Ho seguito con apprensione la vicenda del Piccolo Teatro. Non entro nel merito della valutazione dei meriti e delle competenze culturali dei candidati: trovo sconcertante che, dopo che un candidato sia stato dirottato dal Ministero al Regio di Torino a fare il commissario, si sia andati a ripescare un candidato che aveva declinato la propria disponibilità. Per quale motivo? Io non l’ho capito: mi è sembrata una scelta per non darla vinta alla Regione, che si era opposta al candidato del Ministero. Rimanevano in lizza tre candidati tra cui scegliere: sono giudicati scarsi? quello dell’Emilia Romagna è un genio del teatro con una esperienza decennale alle spalle? Quali sono le valutazioni? Non è dato sapere.

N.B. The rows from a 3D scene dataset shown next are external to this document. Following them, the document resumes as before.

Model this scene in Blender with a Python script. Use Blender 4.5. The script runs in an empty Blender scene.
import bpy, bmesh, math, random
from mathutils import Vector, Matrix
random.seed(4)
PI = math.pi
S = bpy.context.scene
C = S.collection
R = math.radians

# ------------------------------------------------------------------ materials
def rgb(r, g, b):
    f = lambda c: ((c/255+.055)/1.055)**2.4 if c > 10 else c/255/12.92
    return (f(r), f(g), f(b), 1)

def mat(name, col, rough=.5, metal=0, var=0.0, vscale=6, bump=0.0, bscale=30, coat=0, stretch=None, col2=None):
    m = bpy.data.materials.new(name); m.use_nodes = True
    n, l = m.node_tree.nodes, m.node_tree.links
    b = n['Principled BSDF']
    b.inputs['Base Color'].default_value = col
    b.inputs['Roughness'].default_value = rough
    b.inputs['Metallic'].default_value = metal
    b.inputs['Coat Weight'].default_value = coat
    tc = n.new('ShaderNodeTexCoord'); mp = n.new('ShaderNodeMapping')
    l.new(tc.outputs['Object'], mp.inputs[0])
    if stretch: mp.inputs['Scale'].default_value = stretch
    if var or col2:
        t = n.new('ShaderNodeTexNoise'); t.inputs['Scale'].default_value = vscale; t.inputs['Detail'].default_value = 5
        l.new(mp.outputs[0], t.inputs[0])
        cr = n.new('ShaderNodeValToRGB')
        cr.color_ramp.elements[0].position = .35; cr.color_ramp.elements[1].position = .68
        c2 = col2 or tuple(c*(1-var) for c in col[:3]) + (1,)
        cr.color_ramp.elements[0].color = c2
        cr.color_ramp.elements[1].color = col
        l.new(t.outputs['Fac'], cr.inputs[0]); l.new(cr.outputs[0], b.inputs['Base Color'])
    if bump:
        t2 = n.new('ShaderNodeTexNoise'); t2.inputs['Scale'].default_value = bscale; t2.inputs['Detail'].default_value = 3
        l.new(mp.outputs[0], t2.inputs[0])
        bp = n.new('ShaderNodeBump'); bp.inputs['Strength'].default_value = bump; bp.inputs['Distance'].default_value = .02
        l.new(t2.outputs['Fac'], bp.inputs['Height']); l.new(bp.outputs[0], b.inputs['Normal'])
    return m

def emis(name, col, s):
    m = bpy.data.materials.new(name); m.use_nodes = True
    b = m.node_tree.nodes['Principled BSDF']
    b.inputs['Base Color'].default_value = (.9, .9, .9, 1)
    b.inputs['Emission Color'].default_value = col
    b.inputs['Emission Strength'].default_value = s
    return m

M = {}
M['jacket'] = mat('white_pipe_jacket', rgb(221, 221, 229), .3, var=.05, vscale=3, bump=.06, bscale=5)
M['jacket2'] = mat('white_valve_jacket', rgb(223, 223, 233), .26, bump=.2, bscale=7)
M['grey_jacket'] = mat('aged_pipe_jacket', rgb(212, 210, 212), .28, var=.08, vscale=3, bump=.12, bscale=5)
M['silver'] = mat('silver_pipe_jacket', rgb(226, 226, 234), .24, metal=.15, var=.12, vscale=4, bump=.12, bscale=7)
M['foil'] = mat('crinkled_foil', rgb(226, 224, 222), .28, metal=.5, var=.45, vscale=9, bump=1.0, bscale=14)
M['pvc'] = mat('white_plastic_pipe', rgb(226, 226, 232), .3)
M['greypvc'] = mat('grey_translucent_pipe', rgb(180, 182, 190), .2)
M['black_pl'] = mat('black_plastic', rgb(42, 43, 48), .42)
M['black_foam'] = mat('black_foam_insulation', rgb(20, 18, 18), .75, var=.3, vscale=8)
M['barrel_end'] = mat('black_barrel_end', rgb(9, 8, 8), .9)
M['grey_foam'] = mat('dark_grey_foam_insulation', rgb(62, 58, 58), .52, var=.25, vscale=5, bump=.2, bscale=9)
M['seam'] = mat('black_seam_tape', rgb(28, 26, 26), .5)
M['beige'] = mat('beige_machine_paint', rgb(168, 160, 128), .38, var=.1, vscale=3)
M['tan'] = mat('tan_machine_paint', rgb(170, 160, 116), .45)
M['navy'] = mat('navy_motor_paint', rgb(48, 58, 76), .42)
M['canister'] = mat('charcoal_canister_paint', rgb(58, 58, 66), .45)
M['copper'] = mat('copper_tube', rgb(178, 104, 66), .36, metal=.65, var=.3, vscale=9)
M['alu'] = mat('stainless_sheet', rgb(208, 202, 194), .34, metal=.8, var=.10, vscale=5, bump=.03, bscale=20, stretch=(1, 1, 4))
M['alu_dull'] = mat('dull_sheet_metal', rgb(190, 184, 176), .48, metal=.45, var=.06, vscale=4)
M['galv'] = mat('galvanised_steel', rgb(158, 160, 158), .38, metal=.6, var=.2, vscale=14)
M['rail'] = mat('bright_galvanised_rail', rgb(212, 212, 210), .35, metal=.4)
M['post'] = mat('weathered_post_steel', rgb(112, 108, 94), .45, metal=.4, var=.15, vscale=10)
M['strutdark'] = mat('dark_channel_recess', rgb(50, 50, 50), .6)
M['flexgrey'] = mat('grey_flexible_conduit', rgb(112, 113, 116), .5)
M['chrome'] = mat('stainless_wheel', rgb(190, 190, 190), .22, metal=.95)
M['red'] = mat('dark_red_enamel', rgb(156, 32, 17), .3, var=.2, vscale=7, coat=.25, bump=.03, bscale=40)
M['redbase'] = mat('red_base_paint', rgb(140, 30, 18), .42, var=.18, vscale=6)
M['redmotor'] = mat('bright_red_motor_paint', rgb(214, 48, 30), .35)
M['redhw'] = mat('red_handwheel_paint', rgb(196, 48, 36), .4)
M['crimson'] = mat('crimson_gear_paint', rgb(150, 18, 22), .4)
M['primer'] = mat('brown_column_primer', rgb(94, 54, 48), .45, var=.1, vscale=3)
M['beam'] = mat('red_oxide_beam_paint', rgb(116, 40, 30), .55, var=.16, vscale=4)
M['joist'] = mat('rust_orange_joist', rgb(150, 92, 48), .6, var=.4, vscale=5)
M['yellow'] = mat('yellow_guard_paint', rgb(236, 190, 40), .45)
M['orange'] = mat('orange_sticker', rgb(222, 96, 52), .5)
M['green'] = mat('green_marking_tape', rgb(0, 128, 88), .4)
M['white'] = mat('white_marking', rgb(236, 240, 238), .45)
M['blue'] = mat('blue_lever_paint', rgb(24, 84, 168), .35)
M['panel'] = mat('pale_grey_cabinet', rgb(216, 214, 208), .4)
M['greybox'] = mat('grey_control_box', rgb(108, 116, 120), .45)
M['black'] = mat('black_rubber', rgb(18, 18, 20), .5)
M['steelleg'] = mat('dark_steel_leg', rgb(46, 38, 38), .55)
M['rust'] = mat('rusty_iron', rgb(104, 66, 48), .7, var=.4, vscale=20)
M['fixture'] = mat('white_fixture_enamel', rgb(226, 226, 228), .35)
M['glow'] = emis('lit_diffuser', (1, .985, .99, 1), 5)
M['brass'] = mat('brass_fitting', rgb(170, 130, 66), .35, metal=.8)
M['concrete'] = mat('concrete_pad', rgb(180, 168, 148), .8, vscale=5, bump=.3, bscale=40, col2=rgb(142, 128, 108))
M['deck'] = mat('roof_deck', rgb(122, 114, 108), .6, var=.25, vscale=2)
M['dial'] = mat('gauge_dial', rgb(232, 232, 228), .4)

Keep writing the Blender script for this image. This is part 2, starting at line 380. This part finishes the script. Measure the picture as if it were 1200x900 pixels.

Non mi piace l’attuale giunta regionale, ma confesso che mi irritano molto le prepotenze romane, quel generone romano che ha tentato anche alla Scala di imporre il suo candidato. I soldi e i riconoscimenti, che il Piccolo ha avuto dal Ministero, non sono concessioni generose del sovrano, ma sono atti dovuti (tardivi) per la storia, il prestigio e l’attività del Piccolo Teatro da Paolo Grassi a Sergio Escobar. Il Ministero non ha titoli maggiori e diritti superiori per imporre scelte ad una istituzione profondamente milanese, quindi nazionale e internazionale. Non c’entra nulla Gramsci, citato dall’assessore Galli (tanti, tanti anni fa feci una tesi su “Il concetto di egemonia da Marx a Gramsci”): l’esercizio della egemonia in Gramsci si esprime nella capacità politica e culturale di guidare, di indicare il percorso, di raccogliere consensi, non nella forza o nelle prove di forza.
Le ultime fasi della vicenda aggiungono sconcerto in una vicenda deleteria per il presente e per il futuro del Piccolo. La politica è certo scontro, ma è anche capacità di accordo, di sintesi, di compromesso tra posizioni diverse, tanto più nella conduzione di un ente culturale. Giustamente, Schiavi ( sul “Corriere della Sera”) aveva invitato il Comune e la Regione a chiudersi in una stanza, per un giorno, e trovare una soluzione comune.
Invece, si aggiungono due posti nel Consiglio di amministrazione per avere la maggioranza e far passare il proprio candidato contro la volontà di uno dei soci fondatori. Cambiare le regole in corso d’opera è una prova di autoritarismo e di arroganza di potere. Se scambiassimo le posizioni, e fosse il centrodestra ad usare questa forzatura, qualcuno parlerebbe di banditismo, o addirittura di “fascismo”.
Anche nel calcio, si possono cambiare cinque giocatori, nel corso della partita, ma non se ne possono aggiungere due per vincere. E sarebbe anche di cattivo gusto, aggiungere giocatori che hanno già giocato o già sostituiti, o che hanno interessi ad avere finanziamenti del Comune o del Ministero. Così come prestarsi a tale operazione, per chiunque, mi sembrerebbe poco dignitoso.
Oggi viviamo una pagina brutta non solo per il Piccolo, ma anche per la politica milanese.
“La colpa, caro Bruto, non è nelle nostre stelle, ma in noi stessi.” “Buona notte, e buona fortuna”.
Luigi Corbani
(1 ottobre 2020)
Condivido l’analisi di Luigi Corbani ,sulla vicenda Piccolo Teatro, e la sua amarezza nel vedere mortificata dalla politica arrogante una Istituzione da sempre fiore all’occhiello di Milano, di tutto il Paese e riconosciuta in tutto il mondo.
Cosa stiamo diventando?
Il Piccolo Teatro non si merita questo né se lo meritano i suoi fondatori, i suoi lavoratori e artisti.
L’arroganza è sempre un brutto segno
di potere cafone. Possibile che non si possa quasi mai seguire vie di correttezza non solo formale ma sostanziale. Gli incontri preliminari per decidere di nascosto, il non tenere in considerazione la cultura necessaria, è segno di prepotenza e cafoneria di cui potremmo veramente fare a meno.